Die Beschwerde war daher mit der Kostenfolge des § 154 Abs. 2 VwGO zurückzuweisen. Die Streitwertfestsetzung beruht auf § 47 Abs. 3, § 52 Abs. 1, 2 GKG i.V.m. den Empfehlungen in Nr. 1.5, 46.1, 46.3 und 46.4 des Streitwertkatalogs für die Verwaltungsgerichtsbarkeit 2013 (vgl. BayVGH, B.v. 30.9.2016 – 11 CS 16.1750 – juris Rn. 11).
2. Da die beabsichtigte Rechtsverfolgung aus den vorstehenden Gründen zu keinem Zeitpunkt eine hinreichende Aussicht auf Erfolg bot (§ 166 Abs. 1 Satz 1 VwGO i.V.m. § 114 Abs. 1 Satz 1, § 121 Abs. 2 ZPO), waren ungeachtet der wirtschaftlichen Verhältnisse des Antragstellers auch der Antrag auf Bewilligung von Prozesskostenhilfe unter Beiordnung des Prozessbevollmächtigten abzulehnen und die Beschwerde gegen die Versagung von Prozesskostenhilfe im erstinstanzlichen Klage- und Antragsverfahren zurückzuweisen. Insoweit konnte auch ohne Vorliegen eines Nichtabhilfebeschlusses entschieden werden (vgl. Happ in Eyermann, VwGO, § 148 Rn. 5, 8a). Wie sich u.a. aus den angegebenen Fundstellen ergibt, sind die Voraussetzungen der Verwirkung im öffentlichen Recht in der ständigen Rechtsprechung der Obergerichte hinreichend geklärt. Der Antragsteller hat sie der Beschwerdebegründung (Seite 2) selbst zugrunde gelegt. Die Anwendung dieser Rechtsprechung im konkreten Fall hat keine schwierige Rechts- oder Tatfrage aufgeworfen, die die Bewilligung von Prozesskostenhilfe rechtfertigen würde.
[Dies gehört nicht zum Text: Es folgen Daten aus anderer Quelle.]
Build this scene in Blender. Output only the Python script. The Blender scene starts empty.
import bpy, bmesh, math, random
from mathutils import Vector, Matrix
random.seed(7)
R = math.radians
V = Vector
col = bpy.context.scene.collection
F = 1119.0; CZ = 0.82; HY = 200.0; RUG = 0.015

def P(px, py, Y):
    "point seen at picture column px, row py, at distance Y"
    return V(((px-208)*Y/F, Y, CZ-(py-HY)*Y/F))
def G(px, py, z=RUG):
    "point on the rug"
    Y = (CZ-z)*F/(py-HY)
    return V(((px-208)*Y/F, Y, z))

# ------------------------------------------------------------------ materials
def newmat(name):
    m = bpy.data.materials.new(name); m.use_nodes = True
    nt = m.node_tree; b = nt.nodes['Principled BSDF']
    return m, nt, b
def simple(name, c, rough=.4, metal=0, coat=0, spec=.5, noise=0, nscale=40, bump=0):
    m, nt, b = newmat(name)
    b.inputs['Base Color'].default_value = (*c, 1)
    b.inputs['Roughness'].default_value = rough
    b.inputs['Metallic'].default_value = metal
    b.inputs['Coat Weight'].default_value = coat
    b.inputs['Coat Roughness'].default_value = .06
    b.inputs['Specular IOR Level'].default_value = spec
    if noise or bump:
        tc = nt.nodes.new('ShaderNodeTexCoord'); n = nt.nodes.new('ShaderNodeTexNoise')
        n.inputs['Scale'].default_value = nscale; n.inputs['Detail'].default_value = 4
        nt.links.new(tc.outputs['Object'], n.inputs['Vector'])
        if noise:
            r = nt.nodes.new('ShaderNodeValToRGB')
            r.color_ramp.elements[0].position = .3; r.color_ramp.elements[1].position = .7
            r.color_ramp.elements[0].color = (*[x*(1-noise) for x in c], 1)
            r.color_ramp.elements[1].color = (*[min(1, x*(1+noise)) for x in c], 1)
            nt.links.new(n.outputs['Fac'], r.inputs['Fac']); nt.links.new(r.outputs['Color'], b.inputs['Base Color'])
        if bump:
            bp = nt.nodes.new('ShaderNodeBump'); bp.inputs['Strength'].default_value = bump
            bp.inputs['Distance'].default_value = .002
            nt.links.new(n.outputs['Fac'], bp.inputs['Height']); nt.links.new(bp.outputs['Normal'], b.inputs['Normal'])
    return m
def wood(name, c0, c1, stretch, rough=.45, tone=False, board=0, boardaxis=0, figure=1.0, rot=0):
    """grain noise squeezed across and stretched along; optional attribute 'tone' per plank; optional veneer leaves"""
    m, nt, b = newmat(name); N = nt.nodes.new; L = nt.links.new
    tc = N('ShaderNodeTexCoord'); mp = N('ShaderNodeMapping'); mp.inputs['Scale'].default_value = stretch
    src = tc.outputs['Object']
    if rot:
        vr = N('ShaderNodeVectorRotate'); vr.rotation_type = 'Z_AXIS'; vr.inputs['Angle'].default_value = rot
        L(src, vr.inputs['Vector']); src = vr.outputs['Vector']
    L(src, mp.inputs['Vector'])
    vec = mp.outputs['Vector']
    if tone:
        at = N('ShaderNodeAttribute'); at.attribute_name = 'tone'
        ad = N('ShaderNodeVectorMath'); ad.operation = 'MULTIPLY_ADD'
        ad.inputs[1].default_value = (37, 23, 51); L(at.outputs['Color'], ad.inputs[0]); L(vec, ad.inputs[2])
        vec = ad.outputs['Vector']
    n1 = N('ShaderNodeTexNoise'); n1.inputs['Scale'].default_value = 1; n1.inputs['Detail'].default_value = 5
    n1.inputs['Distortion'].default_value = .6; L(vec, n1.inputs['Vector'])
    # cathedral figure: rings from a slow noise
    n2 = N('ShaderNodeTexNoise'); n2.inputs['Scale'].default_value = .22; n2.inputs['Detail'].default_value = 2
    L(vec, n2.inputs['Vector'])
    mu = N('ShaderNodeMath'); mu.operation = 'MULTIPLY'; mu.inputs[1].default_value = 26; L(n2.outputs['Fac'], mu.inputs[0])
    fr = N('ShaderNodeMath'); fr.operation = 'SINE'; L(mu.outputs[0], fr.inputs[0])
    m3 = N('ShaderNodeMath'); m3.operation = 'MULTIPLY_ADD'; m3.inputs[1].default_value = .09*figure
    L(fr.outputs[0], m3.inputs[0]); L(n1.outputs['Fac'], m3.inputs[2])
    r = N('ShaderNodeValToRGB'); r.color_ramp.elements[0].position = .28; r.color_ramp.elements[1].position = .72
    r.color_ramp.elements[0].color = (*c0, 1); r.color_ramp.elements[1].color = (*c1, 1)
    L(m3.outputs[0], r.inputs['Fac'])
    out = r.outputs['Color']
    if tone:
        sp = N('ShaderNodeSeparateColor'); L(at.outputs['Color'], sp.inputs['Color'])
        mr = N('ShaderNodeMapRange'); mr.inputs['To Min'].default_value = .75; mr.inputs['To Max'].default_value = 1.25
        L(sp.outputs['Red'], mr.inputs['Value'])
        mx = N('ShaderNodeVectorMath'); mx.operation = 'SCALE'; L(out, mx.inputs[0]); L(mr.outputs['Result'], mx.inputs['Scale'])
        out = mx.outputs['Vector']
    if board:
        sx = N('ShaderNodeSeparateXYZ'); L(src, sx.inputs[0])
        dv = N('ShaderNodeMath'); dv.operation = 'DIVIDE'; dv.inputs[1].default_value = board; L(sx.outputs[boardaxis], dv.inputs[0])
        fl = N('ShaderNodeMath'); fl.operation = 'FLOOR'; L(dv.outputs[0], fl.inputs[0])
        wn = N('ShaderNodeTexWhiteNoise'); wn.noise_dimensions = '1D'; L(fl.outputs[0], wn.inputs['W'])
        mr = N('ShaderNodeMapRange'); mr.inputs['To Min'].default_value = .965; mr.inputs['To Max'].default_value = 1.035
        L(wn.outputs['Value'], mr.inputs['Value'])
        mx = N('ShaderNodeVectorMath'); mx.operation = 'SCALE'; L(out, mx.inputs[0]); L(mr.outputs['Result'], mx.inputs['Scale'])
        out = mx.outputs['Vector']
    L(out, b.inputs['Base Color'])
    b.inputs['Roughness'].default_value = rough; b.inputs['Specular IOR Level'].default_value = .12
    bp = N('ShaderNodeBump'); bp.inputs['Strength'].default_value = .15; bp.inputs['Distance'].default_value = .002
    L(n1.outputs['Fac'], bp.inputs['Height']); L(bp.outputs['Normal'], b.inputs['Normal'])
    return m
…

Auch im Beschwerdeverfahren gegen die Versagung von Prozesskostenhilfe hat der Antragsteller gemäß § 154 Abs. 2 VwGO die Kosten zu tragen. Anders als im Prozesskostenhilfeverfahren erster Instanz fallen im Beschwerdeverfahren Gerichtskosten an, wobei eine Kostenerstattung nicht stattfindet (§ 166 VwGO, § 127 Abs. 4 ZPO). Eine Streitwertfestsetzung ist im Hinblick auf die nach § 3 Abs. 2 GKG i.V.m. Nr. 5502 des Kostenverzeichnisses zum GKG anfallende Festgebühr von 60,- EUR jedoch entbehrlich.
3. Der Beschluss ist unanfechtbar (§ 152 Abs. 1 VwGO).